Tuesday 28 January 2014

Mumbai: Housing for the poor and its constant change of usage By, Sheela Patel

Whenever the state government of Maharashtra has taken up new and interesting possibilities to address the challenges of housing the poor, it gets side tracked by a paradoxical impact of poor supervision of governance architecture needed to ensure it reaches the people it was meant for.  Housing possibilities remain in a constant state of crisis because any empty space gets used up for alternative uses; and because the construction industry which explores construction opportunities in the name of the poor fails to address solutions for the bottom 40% in the city.

Six years ago, the Government of Maharashtra took a bold decision to build small tenements which would be given to the poor for rent.
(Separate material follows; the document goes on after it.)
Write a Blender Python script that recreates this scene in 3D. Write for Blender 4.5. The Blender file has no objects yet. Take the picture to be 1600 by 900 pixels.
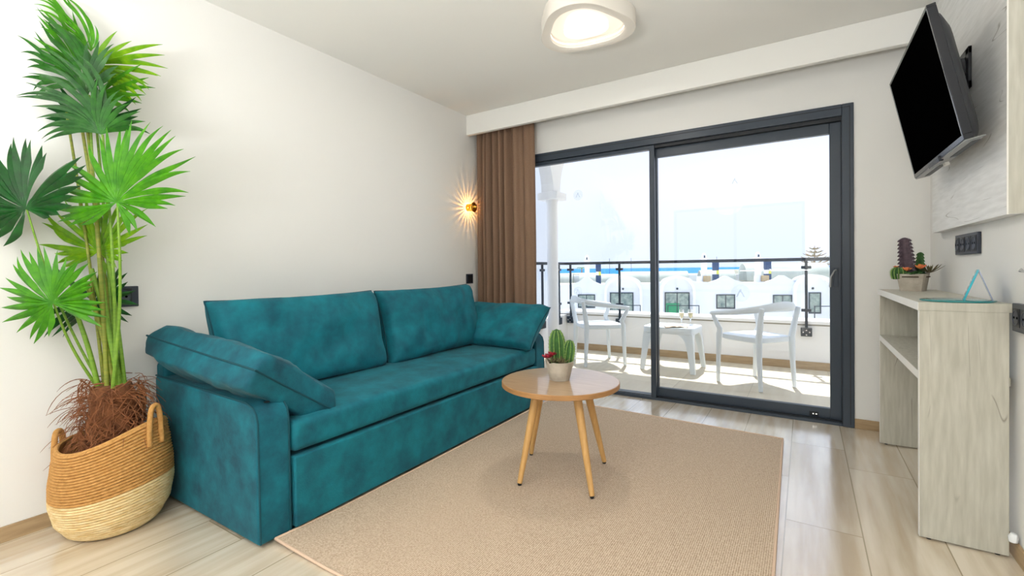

The rental housing scheme would be taken up by the private sector and they would get a good TDR return for tenements which in turn they would give back to the government. MMRDA would then hand these tenements over to organizations to manage according to a governance framework to be developed alongside the construction.  A total of 500,000 units were to be constructed. The initial tenements were constructed but when a new leadership took office, the MMRDA preferred to sell rather than rent the houses.

The 500,000 houses were never built. But the ones that were built remained empty since the MMRDA did not develop the management strategy and framework for supervision. When buildings collapsed these were the only tenements that were available and thus were used as transits accommodation.  Transit accommodation generally knows several generations until the time when residents forget where their grandparents were moved out from and build their lives around these localities.